#### Information provided
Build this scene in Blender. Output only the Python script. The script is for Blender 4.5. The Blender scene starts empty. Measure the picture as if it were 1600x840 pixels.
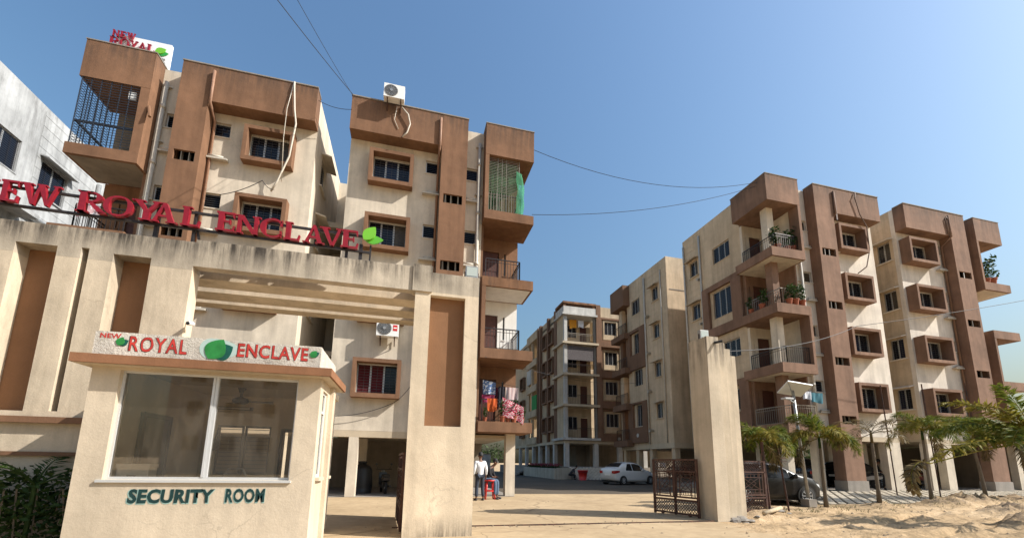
import bpy, math, random
from mathutils import Vector, Matrix, noise

# ------------------------------------------------------------------ scene, camera, light
SC = bpy.context.scene
SC.render.engine = 'CYCLES'
SC.render.resolution_x, SC.render.resolution_y = 1024, 537
SC.view_settings.view_transform = 'Standard'
SC.view_settings.look = 'None'
SC.view_settings.exposure = 0.6
SC.view_settings.gamma = 1.0
COL = SC.collection
RND = random.Random(11)

EYE = 1.36
PITCH, ROLL, YAW = .1704, .01565, .2425
fh = Vector((math.sin(YAW), math.cos(YAW), 0)); r0 = Vector((math.cos(YAW), -math.sin(YAW), 0))
fw = fh * math.cos(PITCH) + Vector((0, 0, math.sin(PITCH)))
u0 = r0.cross(fw)
rt = r0 * math.cos(ROLL) + u0 * math.sin(ROLL)
up = -r0 * math.sin(ROLL) + u0 * math.cos(ROLL)
cam = bpy.data.cameras.new('camera')
cam.sensor_fit = 'HORIZONTAL'; cam.sensor_width = 36
cam.lens = 655 / 1600 * 36
cam.shift_y = (610 - 420) / 1600
cam.clip_start = .05; cam.clip_end = 5000
camo = bpy.data.objects.new('camera', cam); COL.objects.link(camo)
mw = Matrix((rt, up, -fw)).transposed().to_4x4(); mw.translation = (0, 0, EYE)
camo.matrix_world = mw
SC.camera = camo

SUN = Vector((1.12, -.50, 1.0)).normalized()          # towards the sun
W = bpy.data.worlds.new('World'); SC.world = W; W.use_nodes = True
nt = W.node_tree; bgn = nt.nodes['Background']
sky = nt.nodes.new('ShaderNodeTexSky'); sky.sky_type = 'NISHITA'; sky.sun_disc = False
sky.sun_elevation = math.asin(SUN.z); sky.sun_rotation = math.atan2(SUN.x, SUN.y)
sky.altitude = 50; sky.air_density = 2.2; sky.dust_density = 4.5; sky.ozone_density = 14
nt.links.new(sky.outputs[0], bgn.inputs[0]); bgn.inputs[1].default_value = .115
sl = bpy.data.lights.new('sun', 'SUN'); sl.energy = 5.0; sl.angle = math.radians(.5); sl.color = (1, .95, .875)
so = bpy.data.objects.new('sun', sl); COL.objects.link(so)
so.rotation_euler = SUN.to_track_quat('Z', 'Y').to_euler(); so.location = (60, -20, 60)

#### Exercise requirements
List all lines above in which the string "scene" appears.

#### Right answer
Build this scene in Blender. Output only the Python script. The script is for Blender 4.5. The Blender scene starts empty. Measure the picture as if it were 1600x840 pixels.
# ------------------------------------------------------------------ scene, camera, light
SC = bpy.context.scene